現状の選択ベンチマークでも「36,37 取引先の本業支援に関連する評価について、支店(個人)の業績評価に占める割合」という項目がありますので、事業支援を評価制度に組み込もうとしている金融機関は多いでしょう。

しかし、ここで申し上げたいのは、ベンチマークとしてただ用いるだけでなく、その事業支援の中身が本当に実効的なものであるのかを評価するための仕組みや追加的な説明をすることが必要ということです。

次に、対外的な話です。

商談会などを積極的に行おうという動きは、選択ベンチマーク「18.販路開拓支援を行った先数(地元・地元外・海外別)」を増やそうとすることが動機の一つだと思います。

しかし、数だけで実績を説明しようとすると、中身のない実績だけが積み重なり、その結果数だけが増えるという顛末になりがちです。

これを良しとする経営者は多くはないでしょう。

ではどうすればよいか。

ベンチマークのような定量的な指標だけでなく、定性的な説明をしっかりすることです。

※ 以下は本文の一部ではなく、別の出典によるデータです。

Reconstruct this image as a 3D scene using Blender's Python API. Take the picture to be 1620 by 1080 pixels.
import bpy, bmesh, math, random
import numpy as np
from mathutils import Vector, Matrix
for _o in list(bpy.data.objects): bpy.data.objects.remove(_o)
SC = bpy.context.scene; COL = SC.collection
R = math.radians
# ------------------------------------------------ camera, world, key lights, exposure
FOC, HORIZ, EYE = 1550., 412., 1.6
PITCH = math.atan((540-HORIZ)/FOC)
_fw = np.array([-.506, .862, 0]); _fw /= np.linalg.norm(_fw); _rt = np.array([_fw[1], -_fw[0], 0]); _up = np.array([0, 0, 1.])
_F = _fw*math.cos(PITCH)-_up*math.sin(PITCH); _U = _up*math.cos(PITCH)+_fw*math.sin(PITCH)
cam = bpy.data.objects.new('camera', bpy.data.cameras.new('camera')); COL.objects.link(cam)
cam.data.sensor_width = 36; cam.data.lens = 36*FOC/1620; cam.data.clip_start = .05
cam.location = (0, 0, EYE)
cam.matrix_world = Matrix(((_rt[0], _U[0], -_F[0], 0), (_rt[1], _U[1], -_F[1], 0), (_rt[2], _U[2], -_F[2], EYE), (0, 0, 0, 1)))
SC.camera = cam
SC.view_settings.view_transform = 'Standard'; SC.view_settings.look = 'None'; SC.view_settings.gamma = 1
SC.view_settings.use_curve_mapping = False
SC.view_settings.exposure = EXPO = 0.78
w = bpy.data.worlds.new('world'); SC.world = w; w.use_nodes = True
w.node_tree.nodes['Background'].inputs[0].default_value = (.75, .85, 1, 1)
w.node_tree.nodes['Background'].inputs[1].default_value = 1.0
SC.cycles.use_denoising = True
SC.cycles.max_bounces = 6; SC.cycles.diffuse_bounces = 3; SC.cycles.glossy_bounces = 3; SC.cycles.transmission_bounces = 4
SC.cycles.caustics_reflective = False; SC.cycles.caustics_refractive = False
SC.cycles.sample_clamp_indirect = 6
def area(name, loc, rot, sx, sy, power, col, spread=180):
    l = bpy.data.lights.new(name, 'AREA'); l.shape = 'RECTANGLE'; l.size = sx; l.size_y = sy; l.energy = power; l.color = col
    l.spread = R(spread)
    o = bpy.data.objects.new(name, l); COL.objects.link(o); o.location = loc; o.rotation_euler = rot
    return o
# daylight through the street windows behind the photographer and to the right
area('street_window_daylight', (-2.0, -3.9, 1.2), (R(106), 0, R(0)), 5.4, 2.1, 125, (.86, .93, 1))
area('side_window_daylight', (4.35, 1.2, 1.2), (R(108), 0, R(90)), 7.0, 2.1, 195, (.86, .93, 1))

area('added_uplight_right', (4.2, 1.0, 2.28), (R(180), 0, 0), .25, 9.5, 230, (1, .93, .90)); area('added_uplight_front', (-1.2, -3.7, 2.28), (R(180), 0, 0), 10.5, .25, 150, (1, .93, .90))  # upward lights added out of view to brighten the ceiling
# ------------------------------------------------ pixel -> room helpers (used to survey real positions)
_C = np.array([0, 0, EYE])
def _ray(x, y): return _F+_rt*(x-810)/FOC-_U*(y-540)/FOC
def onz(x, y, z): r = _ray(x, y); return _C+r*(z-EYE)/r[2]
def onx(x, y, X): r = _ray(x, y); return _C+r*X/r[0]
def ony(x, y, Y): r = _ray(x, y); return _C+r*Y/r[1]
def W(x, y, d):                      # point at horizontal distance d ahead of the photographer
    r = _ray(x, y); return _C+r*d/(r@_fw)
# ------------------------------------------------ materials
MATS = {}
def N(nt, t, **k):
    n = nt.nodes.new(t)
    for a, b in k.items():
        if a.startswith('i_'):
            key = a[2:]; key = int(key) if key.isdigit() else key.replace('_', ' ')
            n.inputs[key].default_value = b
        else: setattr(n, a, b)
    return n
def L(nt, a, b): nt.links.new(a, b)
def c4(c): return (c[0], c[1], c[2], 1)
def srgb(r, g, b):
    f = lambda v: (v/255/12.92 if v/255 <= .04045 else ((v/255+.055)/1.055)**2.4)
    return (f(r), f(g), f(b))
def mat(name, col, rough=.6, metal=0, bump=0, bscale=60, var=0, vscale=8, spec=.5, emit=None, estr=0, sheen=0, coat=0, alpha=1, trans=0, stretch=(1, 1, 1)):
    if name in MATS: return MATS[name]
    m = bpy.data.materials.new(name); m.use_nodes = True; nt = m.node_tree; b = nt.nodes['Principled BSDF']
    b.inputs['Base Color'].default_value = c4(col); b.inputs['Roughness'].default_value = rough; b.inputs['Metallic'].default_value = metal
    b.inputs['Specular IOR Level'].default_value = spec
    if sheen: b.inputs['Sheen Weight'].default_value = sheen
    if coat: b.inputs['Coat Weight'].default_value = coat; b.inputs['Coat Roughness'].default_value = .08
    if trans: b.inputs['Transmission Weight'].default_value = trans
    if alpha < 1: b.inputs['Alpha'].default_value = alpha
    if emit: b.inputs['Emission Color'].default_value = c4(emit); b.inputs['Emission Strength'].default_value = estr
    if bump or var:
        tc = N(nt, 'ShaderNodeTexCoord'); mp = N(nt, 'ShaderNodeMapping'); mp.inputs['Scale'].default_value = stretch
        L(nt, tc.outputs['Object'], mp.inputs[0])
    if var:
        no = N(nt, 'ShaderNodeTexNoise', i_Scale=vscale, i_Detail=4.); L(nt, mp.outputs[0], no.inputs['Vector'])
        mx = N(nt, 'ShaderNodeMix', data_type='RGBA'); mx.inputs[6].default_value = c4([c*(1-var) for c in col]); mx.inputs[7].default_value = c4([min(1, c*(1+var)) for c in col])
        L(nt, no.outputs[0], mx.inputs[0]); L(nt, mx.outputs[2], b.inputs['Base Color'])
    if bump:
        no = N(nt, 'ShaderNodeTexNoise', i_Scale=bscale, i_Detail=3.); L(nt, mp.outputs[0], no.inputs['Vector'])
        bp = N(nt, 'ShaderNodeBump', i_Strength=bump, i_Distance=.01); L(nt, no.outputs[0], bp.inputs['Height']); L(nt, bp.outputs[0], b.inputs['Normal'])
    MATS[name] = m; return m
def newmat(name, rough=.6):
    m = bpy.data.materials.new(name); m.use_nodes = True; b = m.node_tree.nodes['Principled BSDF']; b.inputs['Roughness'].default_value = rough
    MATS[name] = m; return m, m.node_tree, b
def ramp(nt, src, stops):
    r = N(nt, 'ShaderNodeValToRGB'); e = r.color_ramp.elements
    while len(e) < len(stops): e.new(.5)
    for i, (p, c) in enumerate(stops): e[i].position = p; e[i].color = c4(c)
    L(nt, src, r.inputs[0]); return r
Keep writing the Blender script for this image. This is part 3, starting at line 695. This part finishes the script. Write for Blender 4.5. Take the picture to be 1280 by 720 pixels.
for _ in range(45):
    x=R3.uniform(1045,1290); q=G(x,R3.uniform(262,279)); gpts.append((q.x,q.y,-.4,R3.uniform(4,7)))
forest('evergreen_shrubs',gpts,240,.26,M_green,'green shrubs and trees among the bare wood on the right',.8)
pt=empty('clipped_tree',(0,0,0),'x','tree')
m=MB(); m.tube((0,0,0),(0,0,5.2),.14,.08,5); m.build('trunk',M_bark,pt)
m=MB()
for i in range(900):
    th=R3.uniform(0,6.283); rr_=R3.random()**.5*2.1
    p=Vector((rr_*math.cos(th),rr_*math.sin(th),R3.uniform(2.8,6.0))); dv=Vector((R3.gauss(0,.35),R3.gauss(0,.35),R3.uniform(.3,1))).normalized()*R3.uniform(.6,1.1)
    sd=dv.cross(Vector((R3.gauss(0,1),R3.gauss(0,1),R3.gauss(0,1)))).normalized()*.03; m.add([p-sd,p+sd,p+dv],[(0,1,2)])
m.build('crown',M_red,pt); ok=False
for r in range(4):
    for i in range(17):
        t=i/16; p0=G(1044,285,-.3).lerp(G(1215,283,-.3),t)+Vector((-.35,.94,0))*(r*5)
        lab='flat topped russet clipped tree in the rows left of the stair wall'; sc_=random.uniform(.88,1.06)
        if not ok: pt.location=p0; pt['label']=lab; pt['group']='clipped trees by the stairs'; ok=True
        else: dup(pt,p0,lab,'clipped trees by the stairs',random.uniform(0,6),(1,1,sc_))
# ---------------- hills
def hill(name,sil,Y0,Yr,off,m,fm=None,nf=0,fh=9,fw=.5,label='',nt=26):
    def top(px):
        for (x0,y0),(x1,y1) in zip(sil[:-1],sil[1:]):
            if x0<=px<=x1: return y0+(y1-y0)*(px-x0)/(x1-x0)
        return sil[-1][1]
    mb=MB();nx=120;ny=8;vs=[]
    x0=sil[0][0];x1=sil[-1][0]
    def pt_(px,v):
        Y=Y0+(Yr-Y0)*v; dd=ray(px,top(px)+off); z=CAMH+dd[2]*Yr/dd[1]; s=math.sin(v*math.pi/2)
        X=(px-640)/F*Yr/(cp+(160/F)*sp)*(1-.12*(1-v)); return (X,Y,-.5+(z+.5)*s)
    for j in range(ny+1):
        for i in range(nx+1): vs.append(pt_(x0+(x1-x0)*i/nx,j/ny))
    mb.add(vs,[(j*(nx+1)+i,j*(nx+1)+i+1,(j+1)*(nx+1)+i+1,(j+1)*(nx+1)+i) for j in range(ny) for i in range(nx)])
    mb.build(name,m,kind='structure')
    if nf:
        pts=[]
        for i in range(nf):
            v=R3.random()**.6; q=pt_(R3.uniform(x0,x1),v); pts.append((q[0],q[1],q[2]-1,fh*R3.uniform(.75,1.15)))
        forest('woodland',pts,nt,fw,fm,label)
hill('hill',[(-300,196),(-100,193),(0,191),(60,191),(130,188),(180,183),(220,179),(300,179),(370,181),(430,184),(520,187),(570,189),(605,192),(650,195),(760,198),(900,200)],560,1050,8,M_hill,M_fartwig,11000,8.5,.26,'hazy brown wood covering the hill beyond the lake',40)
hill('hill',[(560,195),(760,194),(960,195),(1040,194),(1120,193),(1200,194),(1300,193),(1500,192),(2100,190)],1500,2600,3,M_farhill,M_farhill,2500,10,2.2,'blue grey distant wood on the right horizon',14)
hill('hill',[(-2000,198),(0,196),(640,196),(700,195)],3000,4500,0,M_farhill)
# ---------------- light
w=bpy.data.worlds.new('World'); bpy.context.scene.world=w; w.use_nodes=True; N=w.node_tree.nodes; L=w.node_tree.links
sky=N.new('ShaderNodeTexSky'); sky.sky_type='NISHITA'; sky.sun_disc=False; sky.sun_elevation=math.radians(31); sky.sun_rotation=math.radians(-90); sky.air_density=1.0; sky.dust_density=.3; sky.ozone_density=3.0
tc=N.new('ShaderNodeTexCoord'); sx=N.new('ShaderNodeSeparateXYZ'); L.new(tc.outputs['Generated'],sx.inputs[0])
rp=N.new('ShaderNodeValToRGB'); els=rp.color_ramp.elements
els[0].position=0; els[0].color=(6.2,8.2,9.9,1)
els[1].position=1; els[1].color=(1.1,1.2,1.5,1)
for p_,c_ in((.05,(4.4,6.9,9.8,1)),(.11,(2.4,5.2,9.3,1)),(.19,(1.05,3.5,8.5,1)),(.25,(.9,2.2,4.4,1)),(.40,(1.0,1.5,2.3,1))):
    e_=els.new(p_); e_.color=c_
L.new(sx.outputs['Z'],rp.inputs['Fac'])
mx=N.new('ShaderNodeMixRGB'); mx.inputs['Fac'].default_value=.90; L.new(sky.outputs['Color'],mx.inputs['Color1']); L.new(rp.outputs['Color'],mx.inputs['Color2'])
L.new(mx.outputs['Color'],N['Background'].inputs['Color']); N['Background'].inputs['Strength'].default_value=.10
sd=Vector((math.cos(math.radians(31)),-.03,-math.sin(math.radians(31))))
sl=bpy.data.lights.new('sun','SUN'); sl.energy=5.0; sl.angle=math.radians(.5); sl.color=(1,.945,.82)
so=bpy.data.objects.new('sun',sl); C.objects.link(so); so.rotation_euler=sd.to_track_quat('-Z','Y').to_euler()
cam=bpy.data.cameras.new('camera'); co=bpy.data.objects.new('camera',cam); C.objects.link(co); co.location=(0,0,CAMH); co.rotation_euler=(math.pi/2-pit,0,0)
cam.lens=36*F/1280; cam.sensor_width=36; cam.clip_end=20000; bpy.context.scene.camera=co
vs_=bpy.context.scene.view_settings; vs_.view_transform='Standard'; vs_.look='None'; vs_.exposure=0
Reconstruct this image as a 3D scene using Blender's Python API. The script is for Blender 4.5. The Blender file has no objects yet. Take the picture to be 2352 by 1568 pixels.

つまり、数だけを提示するのではなく、一つ一つの中身が会社にとって非常に有意義であることを説明するのですね。

また、関連するベンチマークとして「30.金融機関の本業支援等の評価に関する顧客へのアンケートに対する有効回答数」という項目があります。

これもただ数だけを公表するのではなく、会社の満足度を上げるためにどのような方針を設定しているか、取り組みをしたかを説明することが大切なのですね。

数字だけではなくその中身についてもしっかり説明することで、ベンチマークの数だけを追わずに、経営方針と現場の動きを整合させることが出来るのです。

※金融仲介機能のベンチマーク

平成28年9月に金融庁が公表した、金融機関における金融仲介機能の評価をするためのベンチマーク。

活用方法として、①金融機関による自己点検・評価、②企業への自主的開示、③当局との対話ツールが挙げられている。

どの金融機関にも用いられる共通ベンチマーク5項目及び金融機関により取捨選択できる選択ベンチマーク50項目がある。

※上記内容は、以前別の屋号で書いたブログと同じ内容になります。